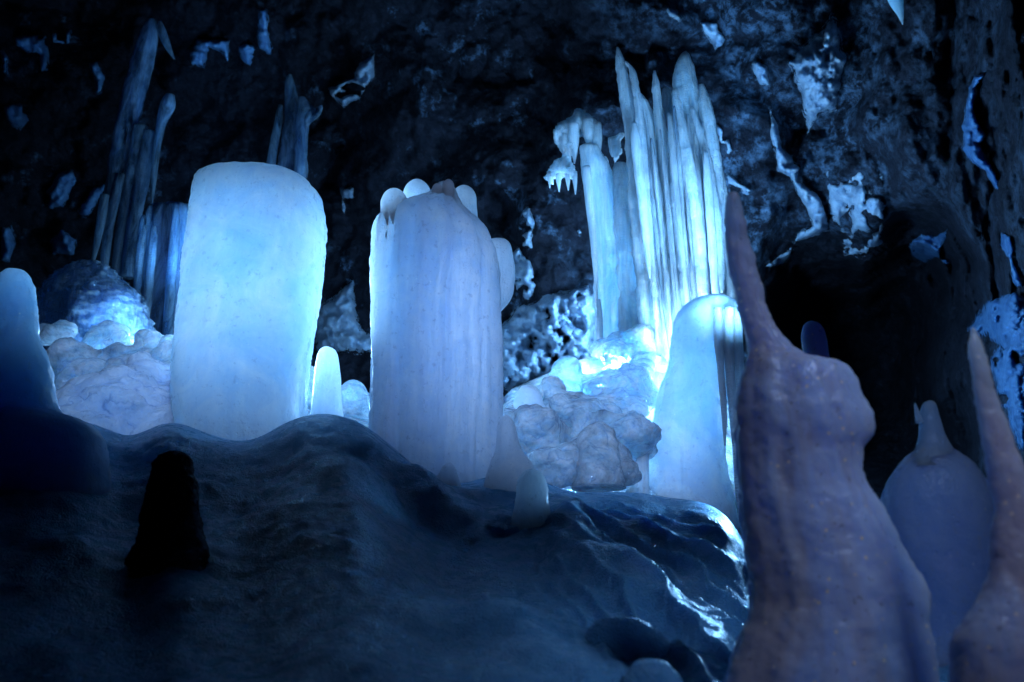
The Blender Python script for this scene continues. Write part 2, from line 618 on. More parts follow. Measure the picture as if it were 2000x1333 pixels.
# ------------------------------------------------------------------ the cave wall
def wall_base(px, py):
    px, py = np.asarray(px, float), np.asarray(py, float)
    xs = [-700, 0, 400, 700, 1000, 1150, 1350, 1500, 1650, 1850, 2000, 2300, 2800]
    ys = [4.6, 5.9, 6.0, 5.7, 5.2, 4.95, 5.05, 4.95, 5.0, 4.4, 3.6, 2.9, 2.2]
    d = np.interp(px, xs, ys)
    d = d - 0.0011 * np.clip(420 - py, -200, 1200)               # leans over towards the ceiling
    wq = np.stack([px / 150.0, py / 150.0, np.zeros_like(px)], -1)
    px, py = px + 70 * fbm(wq, 3, 201), py + 70 * fbm(wq, 3, 202)
    hole = np.exp(-(((px - 1700) / 190.0) ** 4) - ((py - 730) / 230.0) ** 4)
    return d + 2.3 * hole                                        # the dark hollow on the right


def wall_relief(px, py, fine=True):
    d = wall_base(px, py)
    p = W(px, py, d)
    q = p + 0.08 * np.stack([fbm(p * 2.2, 3, 91), fbm(p * 2.2, 3, 92), fbm(p * 2.2, 3, 93)], -1)
    r = 0.42 * fbm(p * 1.1, 3, 31)
    d1, d2 = worley(q * 2.6, 41)
    lump = np.sqrt(np.clip(1 - (d1 / 0.95) ** 2, 0, 1))
    r = r + 0.26 * (0.6 - lump) * sstep(0.0, 0.5, 0.5 + fbm(p * 0.8, 2, 55) + 0.3)
    if fine:
        e1, e2 = worley(q * 6.5, 61)
        r = r + 0.12 * (0.5 - np.sqrt(np.clip(1 - e1 ** 2, 0, 1)))
        h1, h2 = worley(q * 15, 81)
        r = r + 0.04 * (0.5 - np.sqrt(np.clip(1 - h1 ** 2, 0, 1)))
        r = r + 0.06 * fbm(p * 9, 5, 71, 0.6)
    return d + r


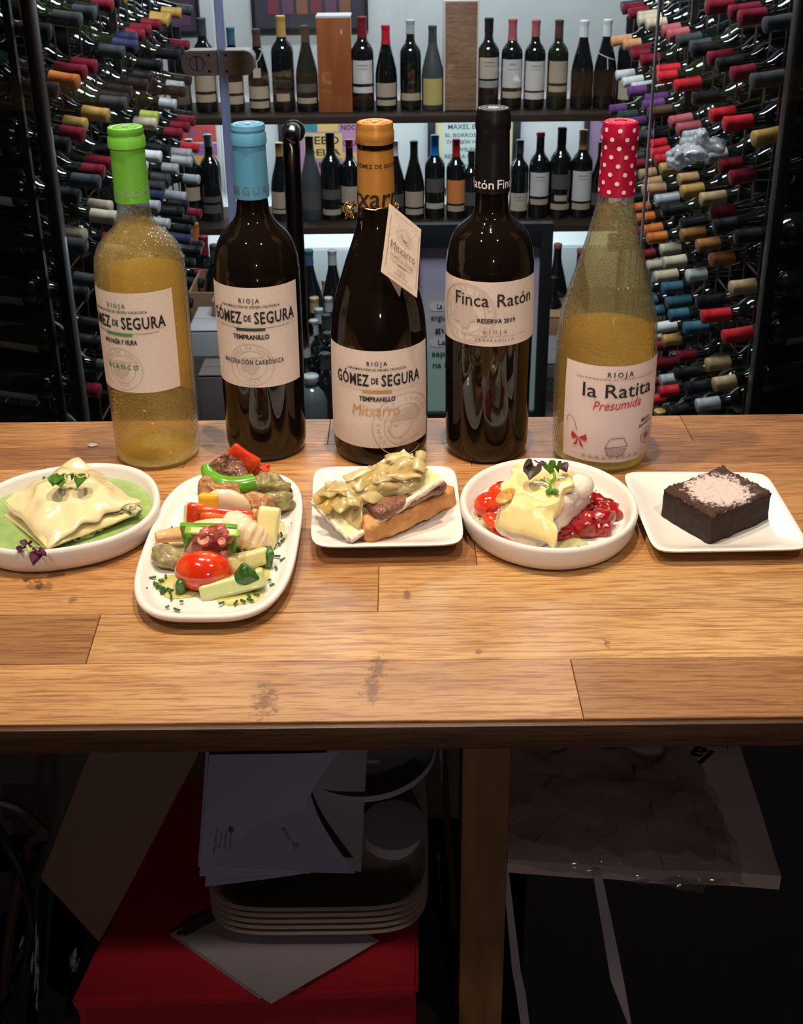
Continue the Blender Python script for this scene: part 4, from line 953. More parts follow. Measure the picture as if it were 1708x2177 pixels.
poster(604, 776, 243, 400, pm('mauve', (.36, .17, .28)), M_fr, 'framed festival poster of pink yellow and teal lettered tiles behind the bow handle',
       [(0.25, .78, .42, 1, pm('teal', (.03, .16, .20))), (.42, .78, .68, 1, pm('mustard', (.55, .36, .12))), (.25, .42, .72, .76, pm('mustard', (.55, .36, .12))), (.72, .1, 1, .5, pm('apricot', (.6, .3, .14))), (0, .0, .3, .3, pm('apricot', (.6, .3, .14)))],
       [('KARO', .12, .93, .2, .1), ('TODO', .12, .82, .2, .09), ('LA NUIT', .54, .92, .2, .08), ('COSMA', .85, .93, .26, .09), ('NOCHE', .85, .83, .28, .09), ('BEBO', .48, .66, .4, .15), ('DELIA', .48, .5, .42, .12), ('OCTUBRE', .85, .62, .24, .1), ('FRESCO', .5, .33, .4, .1), ('AZUL', .86, .3, .22, .1)], fr=0.02)
poster(926, 1090, 240, 400, pm('paleyellow', (.58, .56, .30)), M_fr, 'framed pale concert poster with grey lettering and yellow edges, mid shelf',
       [(.1, .05, .86, .98, pm('mint', (.48, .56, .52)))],
       [('SIDONIE', .45, .93, .5, .1), ('MAXEL ERENT', .45, .81, .58, .09), ('EL BORROSO NEN', .45, .7, .64, .07), ('THE NEW HUNTER', .45, .61, .62, .07), ('WILD O', .45, .51, .35, .07), ('RESPIRA UN POLAR', .45, .42, .66, .08), ('ESTADO VERANO', .45, .3, .5, .05), ('START', .45, .2, .3, .07)], pm('greyink', (.08, .10, .14)), fr=0.03)
poster(1252, 1345, 236, 400, pm('lilac', (.33, .22, .36)), M_fr, 'lilac event poster with dark lettering behind the polka dot capsule',
       [], [('LA FIESTA', .55, .86, .6, .1), ('BLANCA', .5, .72, .5, .08), ('RIOJA', .5, .6, .5, .08), ('ABRIL', .5, .48, .5, .08)], pm('violetink', (.10, .06, .2)), fr=0.02)
poster(300, 440, -60, 60, pm('darkplum', (.055, .035, .06)), M_fr, 'dark plum picture on the wall above the left end of the shelf', [(.1, .1, .9, .5, pm('plum2', (.12, .05, .1)))], fr=0.01)
poster(558, 782, -60, 56, pm('darkgrey2', (.035, .035, .045)), M_fr, 'dark framed picture on the wall above the orange box',
       [(.12 + .13 * k, .25, .22 + .13 * k, .55, pm('wine%d' % (k % 3), [(.16, .03, .05), (.12, .05, .1), (.2, .08, .05)][k % 3])) for k in range(6)], [('VINOS DE LA TIERRA', .5, .7, .7, .08)], pm('pinkink', (.3, .15, .2)), fr=0.012)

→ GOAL
Transcribe all of the material exactly, leaving out whatever pictures it contains.

→ RESULT BELOW
The Blender Python script for this scene continues. Write part 2, from line 618 on. More parts follow. Measure the picture as if it were 2000x1333 pixels.
# ------------------------------------------------------------------ the cave wall
def wall_base(px, py):
    px, py = np.asarray(px, float), np.asarray(py, float)
    xs = [-700, 0, 400, 700, 1000, 1150, 1350, 1500, 1650, 1850, 2000, 2300, 2800]
    ys = [4.6, 5.9, 6.0, 5.7, 5.2, 4.95, 5.05, 4.95, 5.0, 4.4, 3.6, 2.9, 2.2]
    d = np.interp(px, xs, ys)
    d = d - 0.0011 * np.clip(420 - py, -200, 1200)               # leans over towards the ceiling
    wq = np.stack([px / 150.0, py / 150.0, np.zeros_like(px)], -1)
    px, py = px + 70 * fbm(wq, 3, 201), py + 70 * fbm(wq, 3, 202)
    hole = np.exp(-(((px - 1700) / 190.0) ** 4) - ((py - 730) / 230.0) ** 4)
    return d + 2.3 * hole                                        # the dark hollow on the right


def wall_relief(px, py, fine=True):
    d = wall_base(px, py)
    p = W(px, py, d)
    q = p + 0.08 * np.stack([fbm(p * 2.2, 3, 91), fbm(p * 2.2, 3, 92), fbm(p * 2.2, 3, 93)], -1)
    r = 0.42 * fbm(p * 1.1, 3, 31)
    d1, d2 = worley(q * 2.6, 41)
    lump = np.sqrt(np.clip(1 - (d1 / 0.95) ** 2, 0, 1))
    r = r + 0.26 * (0.6 - lump) * sstep(0.0, 0.5, 0.5 + fbm(p * 0.8, 2, 55) + 0.3)
    if fine:
        e1, e2 = worley(q * 6.5, 61)
        r = r + 0.12 * (0.5 - np.sqrt(np.clip(1 - e1 ** 2, 0, 1)))
        h1, h2 = worley(q * 15, 81)
        r = r + 0.04 * (0.5 - np.sqrt(np.clip(1 - h1 ** 2, 0, 1)))
        r = r + 0.06 * fbm(p * 9, 5, 71, 0.6)
    return d + r


Continue the Blender Python script for this scene: part 4, from line 953. More parts follow. Measure the picture as if it were 1708x2177 pixels.
poster(604, 776, 243, 400, pm('mauve', (.36, .17, .28)), M_fr, 'framed festival poster of pink yellow and teal lettered tiles behind the bow handle',
       [(0.25, .78, .42, 1, pm('teal', (.03, .16, .20))), (.42, .78, .68, 1, pm('mustard', (.55, .36, .12))), (.25, .42, .72, .76, pm('mustard', (.55, .36, .12))), (.72, .1, 1, .5, pm('apricot', (.6, .3, .14))), (0, .0, .3, .3, pm('apricot', (.6, .3, .14)))],
       [('KARO', .12, .93, .2, .1), ('TODO', .12, .82, .2, .09), ('LA NUIT', .54, .92, .2, .08), ('COSMA', .85, .93, .26, .09), ('NOCHE', .85, .83, .28, .09), ('BEBO', .48, .66, .4, .15), ('DELIA', .48, .5, .42, .12), ('OCTUBRE', .85, .62, .24, .1), ('FRESCO', .5, .33, .4, .1), ('AZUL', .86, .3, .22, .1)], fr=0.02)
poster(926, 1090, 240, 400, pm('paleyellow', (.58, .56, .30)), M_fr, 'framed pale concert poster with grey lettering and yellow edges, mid shelf',
       [(.1, .05, .86, .98, pm('mint', (.48, .56, .52)))],
       [('SIDONIE', .45, .93, .5, .1), ('MAXEL ERENT', .45, .81, .58, .09), ('EL BORROSO NEN', .45, .7, .64, .07), ('THE NEW HUNTER', .45, .61, .62, .07), ('WILD O', .45, .51, .35, .07), ('RESPIRA UN POLAR', .45, .42, .66, .08), ('ESTADO VERANO', .45, .3, .5, .05), ('START', .45, .2, .3, .07)], pm('greyink', (.08, .10, .14)), fr=0.03)
poster(1252, 1345, 236, 400, pm('lilac', (.33, .22, .36)), M_fr, 'lilac event poster with dark lettering behind the polka dot capsule',
       [], [('LA FIESTA', .55, .86, .6, .1), ('BLANCA', .5, .72, .5, .08), ('RIOJA', .5, .6, .5, .08), ('ABRIL', .5, .48, .5, .08)], pm('violetink', (.10, .06, .2)), fr=0.02)
poster(300, 440, -60, 60, pm('darkplum', (.055, .035, .06)), M_fr, 'dark plum picture on the wall above the left end of the shelf', [(.1, .1, .9, .5, pm('plum2', (.12, .05, .1)))], fr=0.01)
poster(558, 782, -60, 56, pm('darkgrey2', (.035, .035, .045)), M_fr, 'dark framed picture on the wall above the orange box',
       [(.12 + .13 * k, .25, .22 + .13 * k, .55, pm('wine%d' % (k % 3), [(.16, .03, .05), (.12, .05, .1), (.2, .08, .05)][k % 3])) for k in range(6)], [('VINOS DE LA TIERRA', .5, .7, .7, .08)], pm('pinkink', (.3, .15, .2)), fr=0.012)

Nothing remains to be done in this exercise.